Ryamizard menyatakan ketiga bekas sandera telah diserahkan pada pihak kementerian luar negeri untuk segera dipulangkan ke Indonesia dalam waktu dekat.
Diapresiasi
Pakar Terorisme dari Community of Ideological Islamic Analyst (CIIA), Harits Abu Ulya mengatakan bebasnya tiga sandera dari Abu Sayyaf perlu diapresiasi.
“Ikhtiar yang dilakukan akhirnya membuahkan hasil meski membutuhkan waktu yang relatif lama dibanding pembebasan sandera sebelumnya,” ujarnya kepada BeritaBenar.
Namun, jika dilihat dari segi konstalasi politik dan keamanan di Filipina khususnya di wilayah selatan, potensi penyanderaan bisa terulang kembali.
“Target potensialnya adalah personal yang bisa diambil keuntungan finansialnya,” katanya.
Harits menyarankan pemerintah Indonesia, Malaysia, dan Filipina untuk lebih fokus dalam upaya preventif untuk meminimalisir tindakan kriminal perompakan dan penyanderaan di wilayah rawan kelompok bersenjata.
“Alternatif pendekatan pembangunan ekonomi yang berkesinambungan untuk wilayah Filipina Selatan juga perlu mendapat perhatian serius, karena faktor kemiskinan menjadi salah satu pemicu tindakan kriminal," tegasnya.

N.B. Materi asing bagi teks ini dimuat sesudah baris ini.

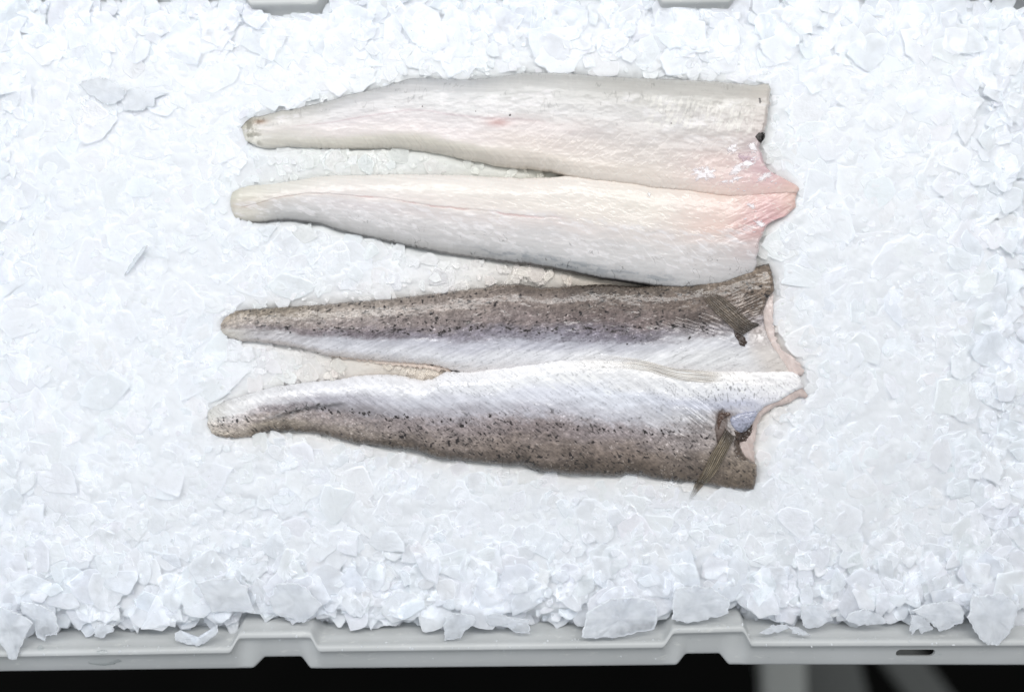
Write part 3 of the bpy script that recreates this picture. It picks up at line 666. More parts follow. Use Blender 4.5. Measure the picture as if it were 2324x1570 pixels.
sp += [(x, y, r, r * .6, rng.uniform(0, 180)) for x, y, r in [(770, 693, 3.5), (817, 688, 4), (850, 697, 4), (874, 697, 4.5), (1012, 664, 4), (1044, 686, 4), (1066, 684, 4), (1112, 687, 5), (1124, 692, 5), (980, 712, 4), (992, 724, 4.5), (925, 675, 3), (960, 684, 4), (1180, 671, 4), (1262, 674, 3), (1316, 711, 4), (1366, 684, 4), (1374, 708, 3.5), (1392, 666, 3), (1540, 670, 4), (1562, 767, 3), (1421, 781, 2.6), (1700, 655, 4), (1725, 650, 4), (1740, 672, 6), (1693, 646, 4), (1690, 668, 3)]]
sp += [(rng.uniform(900, 1600), rng.uniform(662, 735), rng.uniform(1.2, 3.4), rng.uniform(.8, 1.6), rng.uniform(-50, 50)) for _ in range(110)]
c = spots(c, X, Y, sp, 7)
# purplish line of the side
# silver crinkles near the fin
cr = dn(X, Y, -24, 22, 3.2, 431, 2); k = np.exp(-(((X - 1692) / 44) ** 2 + ((Y - 700) / 26) ** 2)); c = c + (k * (ss(.5, .62, cr) * 105 - 22))[..., None]; Zt += k * (cr - .5) * 2.4
cr = dn(X, Y, 18, 26, 3.0, 433, 2); k = np.exp(-(((X - 1600) / 80) ** 2 + ((Y - 738) / 22) ** 2)); c = c + (k * (ss(.48, .6, cr) * 60 - 22))[..., None]; Zt += k * (cr - .5) * 1.8
k = np.exp(-(((X - 1722) / 17) ** 2 + ((Y - 760) / 22) ** 2)); c = c + (k * (ss(.42, .6, fbm(X / 6, Y / 6, 435, 3)) * 90 - 20))[..., None]
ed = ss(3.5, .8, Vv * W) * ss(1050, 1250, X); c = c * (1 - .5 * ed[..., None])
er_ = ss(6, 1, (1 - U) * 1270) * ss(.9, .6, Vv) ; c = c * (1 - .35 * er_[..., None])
tb = ss(1688, 1700, X) * ss(.93, .98, U) * ss(.5, .58, Vv) * .7
c = c * (1 - tb[..., None] * .5) + np.array((214, 196, 178)) * tb[..., None] * .5
put_height('B', X, Y, Zt)
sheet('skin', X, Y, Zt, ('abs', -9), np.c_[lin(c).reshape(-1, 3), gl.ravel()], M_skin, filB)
MASK.append(np.r_[B1T, B1R, B1B[::-1], B1L[::-1]])

xsB2 = [470, 540, 620, 750, 1000, 1200, 1400, 1560, 1680, 1740]; vsB2 = [0, .2, .38, .5, .64, .82, 1]
tabB2 = [[(208, 206, 202), (216, 214, 208), (212, 208, 200), (206, 200, 190), (200, 192, 180), (192, 184, 170), (176, 168, 152)],
         [(220, 220, 222), (230, 229, 230), (226, 224, 224), (196, 190, 188), (184, 174, 166), (178, 168, 154), (150, 138, 120)],
         [(226, 226, 230), (234, 234, 238), (200, 197, 202), (150, 143, 146), (166, 156, 150), (150, 140, 124), (98, 88, 74)],
         [(230, 230, 236), (232, 232, 238), (176, 173, 184), (146, 140, 146), (150, 140, 138), (146, 136, 126), (96, 86, 74)],
         [(240, 239, 242), (230, 231, 238), (206, 207, 218), (176, 173, 182), (148, 138, 138), (138, 127, 119), (88, 78, 66)],
         [(243, 242, 245), (240, 241, 245), (224, 226, 238), (192, 191, 202), (138, 127, 126), (128, 116, 107), (84, 75, 64)],
         [(243, 241, 240), (242, 242, 245), (226, 230, 242), (200, 200, 210), (146, 137, 138), (126, 113, 103), (90, 80, 68)],
         [(241, 238, 234), (240, 241, 246), (206, 209, 224), (200, 199, 204), (150, 142, 140), (124, 113, 103), (96, 85, 71)],
         [(244, 240, 238), (238, 239, 246), (196, 199, 218), (190, 186, 186), (160, 150, 142), (138, 126, 112), (112, 100, 84)],
         [(246, 243, 243), (242, 241, 246), (205, 206, 220), (176, 166, 158), (150, 138, 124), (140, 127, 110), (116, 103, 86)]]
X, Y, U, Vv, W, Zt, c, gl, dark = skin_half(B2T, B2B, B2L, B2R, xsB2, vsB2, tabB2,
    lambda X: np.interp(X, [470, 600, 900, 1250, 1600, 1760], [4, 8, 11, 13.5, 10.5, 7]), 501,
    lambda X, V: ss(.46, .62, V + .12 * ss(760, 620, X)), 34, et=lambda X: np.interp(X, [1000, 1200, 1600, 1850], [.1, .35, .55, .8]))
k = np.exp(-((Y - np.interp(X, [590, 700, 770, 800], [955, 925, 916, 914])) / 4.5) ** 2) * ss(580, 640, X) * ss(800, 760, X)
c = c * (1 - .38 * k[..., None])
sp = [(x, np.interp(x, [560, 700, 900, 1200, 1500], [945, 925, 945, 962, 978]) + rng.normal(0, 5), rng.uniform(1.6, 4.6), rng.uniform(1.0, 2.1), rng.uniform(10, 70)) for x in rng.uniform(640, 1600, 70)]
sp += [(x, y, r, r * .6, rng.uniform(0, 180)) for x, y, r in [(508, 951, 4), (540, 955, 4), (725, 917, 4.5), (677, 925, 3), (840, 934, 4), (902, 945, 4.5), (929, 945, 4.5), (1112, 942, 4), (1049, 965, 4.5), (912, 989, 5), (921, 985, 4), (1020, 1003, 6), (1040, 996, 5), (1133, 1032, 5), (980, 1010, 3.5), (1095, 1027, 3.5), (1245, 985, 4), (1262, 989, 4.5), (1225, 1033, 5), (1310, 965, 3.5), (1600, 993, 4), (1425, 1043, 4), (1344, 1001, 4), (1200, 1010, 4)]]
sp += [(rng.uniform(850, 1690), 0, rng.uniform(1.2, 4.2), rng.uniform(.8, 1.6), rng.uniform(-60, 60)) for _ in range(170)]
sp = [(x, (np.interp(x, [850, 1200, 1690], [960, 985, 1000]) + rng.uniform(0, 1) * np.interp(x, [850, 1200, 1690], [40, 82, 100])) if y == 0 else y, a, b, d) for x, y, a, b, d in sp]
c = spots(c, X, Y, sp, 9)
tk = ss(.74, .84, dn(X, Y, 80, 6, 2.4, 531, 1)) * np.exp(-(((X - 1640) / 130) ** 2 + ((Y - 890) / 36) ** 2)); c = c * (1 - .32 * tk[..., None])
# crinkled skin radiating from the fin pocket
cr = dn(X, Y, 38, 30, 3.0, 533, 2); k = np.exp(-(((X - 1590) / 50) ** 2 + ((Y - 945) / 28) ** 2)); c = c + (k * (ss(.48, .62, cr) * 55 - 26))[..., None]; Zt += k * (cr - .5) * 2.0
k = np.exp(-(((X - 1640) / 26) ** 2 + ((Y - 943) / 12) ** 2)); c = c * (1 - .6 * k[..., None]) + np.array((80, 60, 52)) * .6 * k[..., None]
k = ss(1.2, .7, np.hypot((X - 1634) / 14, (Y - 968) / 40) + .3 * (fbm(X / 6, Y / 6, 535, 2) - .5)); c = c * (1 - .6 * k[..., None]) + np.array((92, 76, 68)) * .6 * k[..., None]; Zt -= 2.2 * k
k = ss(1.2, .8, np.hypot((X - 1688) / 24, (Y - 1010) / 30) + .5 * (fbm(X / 8, Y / 8, 537, 2) - .5)); c = c * (1 - .75 * k[..., None]) + np.array((70, 56, 46)) * .75 * k[..., None]; Zt -= 2.2 * k
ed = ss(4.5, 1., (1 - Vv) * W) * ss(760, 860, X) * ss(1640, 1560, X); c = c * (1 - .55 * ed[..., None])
put_height('B', X, Y, Zt)
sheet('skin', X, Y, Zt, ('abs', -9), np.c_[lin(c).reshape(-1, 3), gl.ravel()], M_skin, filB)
MASK.append(np.r_[B2T, B2R, B2B[::-1], B2L[::-1]])
MASK.append(np.array(z4([(1560, 300), (1690, 262), (1692, 480), (1742, 608), (1850, 688), (1880, 735), (1903, 888), (1790, 933), (1650, 988), (1598, 1060), (1569, 1185), (1580, 1300), (1400, 1200)])))

def fin(name, T, B, lift0, lift1, rays, colA, colB, alpha, seed, nu=150, nv=90, thick=.35, label=None, fade=None, dark_root=None):
    n = len(T)
    X, Y, U, Vv, W = transfinite(T, B, [T[0], B[0]], [T[-1], B[-1]], nu, nv, sm=1.5, jag=.3, seed=seed)
    base = get_height('B', X, Y); base = np.where(base < -50, 0.5, base)
    for _ in range(3):
        base = (base + np.roll(base, 1, 0) + np.roll(base, -1, 0) + np.roll(base, 1, 1) + np.roll(base, -1, 1)) / 5
    ray = np.sin(Vv * rays * 2 * np.pi + 5 * (fbm(U * 4, Vv * 5, seed) - .5)) * (.35 + .65 * fbm(U * 6, Vv * 9, seed + 8))
    Zt = base + lift0 * (1 - U) + lift1 * U + .16 * ray + .9 * (fbm(U * 4, Vv * 3, seed + 1) - .5) + .6
    k = (.5 + .5 * ray)[..., None]; c = np.array(colA) * (1 - k) + np.array(colB) * k
    c = c * (1 + .45 * (dn(U * 200, Vv * 60, 0, 26, 2.0, seed + 2, 3)[..., None] - .5) * 2)
    if dark_root: kr = ss(dark_root, 0, U)[..., None]; c = c * (1 - .6 * kr) + np.array((48, 42, 40)) * .6 * kr
    edf = ss(0, .10, np.minimum(Vv, 1 - Vv) + .06 * (fbm(U * 14, Vv * 3, seed + 5) - .3))
    al = alpha(U, Vv) * (.86 + .14 * ray) * edf * (1 - .8 * ss(.80, 1.0, U + .25 * (fbm(U * 3, Vv * 12, seed + 6) - .5)))
    o = sheet(name, X, Y, Zt, ('rel', -thick), np.c_[lin(c).reshape(-1, 3), np.clip(al, 0, 1).ravel()], M_fin, filB)
    if label: o['label'] = label
    return o
def z10(p): return Z(p, 1557, 605.5, .16528)
def z11(p): return Z(p, 1499.3, 865, .17631)
def z12(p): return Z(p, 1153.3, 749.7, .19851)
fin('pectoral_fin', z10([(975, 780), (880, 755), (760, 655), (640, 540), (520, 445), (400, 362), (300, 300)]), z10([(730, 960), (680, 925), (600, 850), (480, 735), (350, 625), (260, 520), (200, 430), (165, 340)]),
    1.2, .5, 9, (84, 75, 66), (140, 128, 116), lambda u, v: (1 - .85 * ss(.62, 1, u)) * (1 - .45 * ss(.75, 1., v)) * .85, 601, dark_root=.3)
fin('pectoral_fin', z11([(810, 600), (745, 720), (670, 830), (600, 950), (555, 1080), (490, 1220), (440, 1340), (365, 1525)]), z11([(935, 700), (890, 790), (820, 930), (740, 1090), (640, 1240), (540, 1370), (450, 1475), (370, 1530)]),
    1.2, .8, 8, (88, 78, 64), (148, 136, 118), lambda u, v: (1 - .6 * ss(.68, .92, u)) * .85, 611, dark_root=.22)
fin('pelvic_fin', z12([(2467, 482), (2324, 467), (1900, 437), (1700, 382), (1500, 327), (1200, 282), (900, 274), (600, 317)]), z12([(2467, 590), (2324, 598), (2000, 575), (1800, 532), (1600, 468), (1400, 442), (1100, 437), (800, 450), (600, 405)]),
    .4, .2, 7, (222, 214, 205), (243, 240, 236), lambda u, v: .85 * ss(0, .16, u) * (1 - .9 * ss(.3, .75, u)), 621, nu=200, label='pale folded fin along the belly seam')
o = blob('gill_flap', z11([(868, 480), (900, 442), (1020, 402), (1120, 384), (1212, 374), (1240, 402), (1200, 500), (1150, 575), (1090, 645), (1010, 655), (940, 620), (885, 545)]), 'B', .8, (180, 183, 202), M_skin, filB, thick=2.2, seed=31, jag=.6, amp=.5)
me = o.data; cd = np.empty(len(me.vertices) * 4, np.float32); me.color_attributes['Col'].data.foreach_get('color', cd); cd = cd.reshape(-1, 4)
co = np.empty(len(me.vertices) * 3, np.float32); me.vertices.foreach_get('co', co); co = co.reshape(-1, 3)
xx = co[:, 0] / K + CX; yy = CY - co[:, 1] / K
kk = .5 * ss(.45, .7, fbm(xx / 3, yy / 3, 71, 2)) + .65 * ss(1655, 1700, xx) * ss(960, 975, yy); cd[:, :3] *= (1 - .75 * np.clip(kk, 0, 1))[:, None]
me.color_attributes['Col'].data.foreach_set('color', cd.ravel())
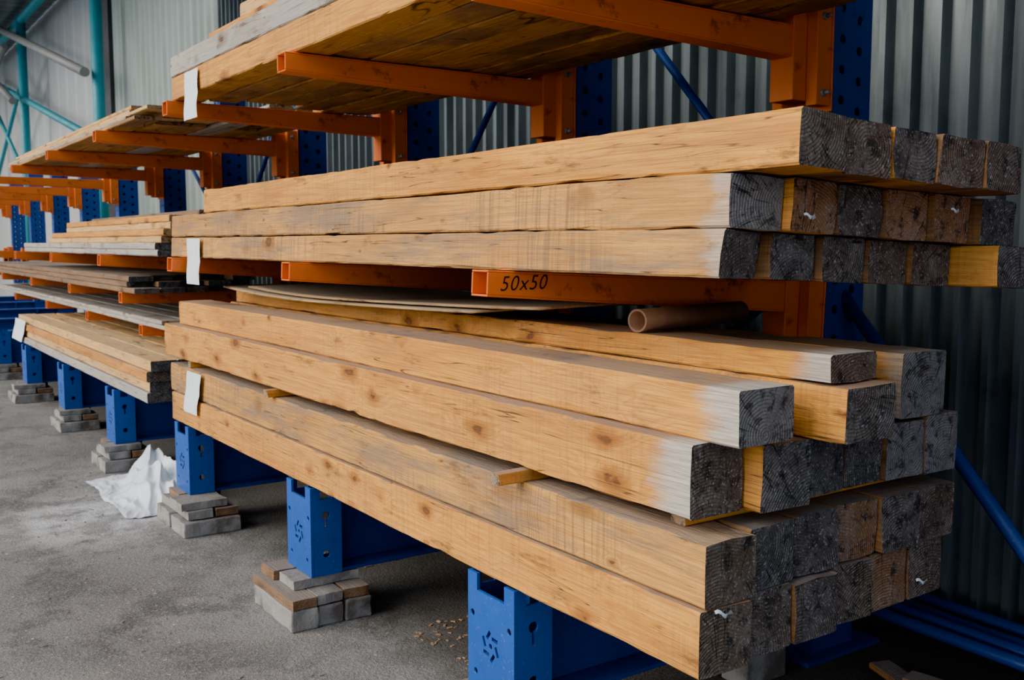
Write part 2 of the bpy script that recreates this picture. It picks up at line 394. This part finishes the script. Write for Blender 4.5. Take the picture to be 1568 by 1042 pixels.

Pakar teroris dan intelijen dari Universitas Indonesia, Wawan Purwanto, menilai sulitnya upaya penyelamatan karena situasi operasi militer di Filipina sulit ditebak sehingga membuat rencana pembebasan menjadi berantakan.
Lebih dari 10.000 tentara diterjunkan untuk memberantas ASG dan banyak di antaranya yang tewas.
“Di sana keadaan kocar kacir, sehingga Abu Sayyaf yang mau mengamankan sandera juga kebingungan. Mereka juga ingin menyelamatkan dirinya, sehingga ada di antara sandera melarikan diri saat kelompok tersebut lengah,” ujarnya.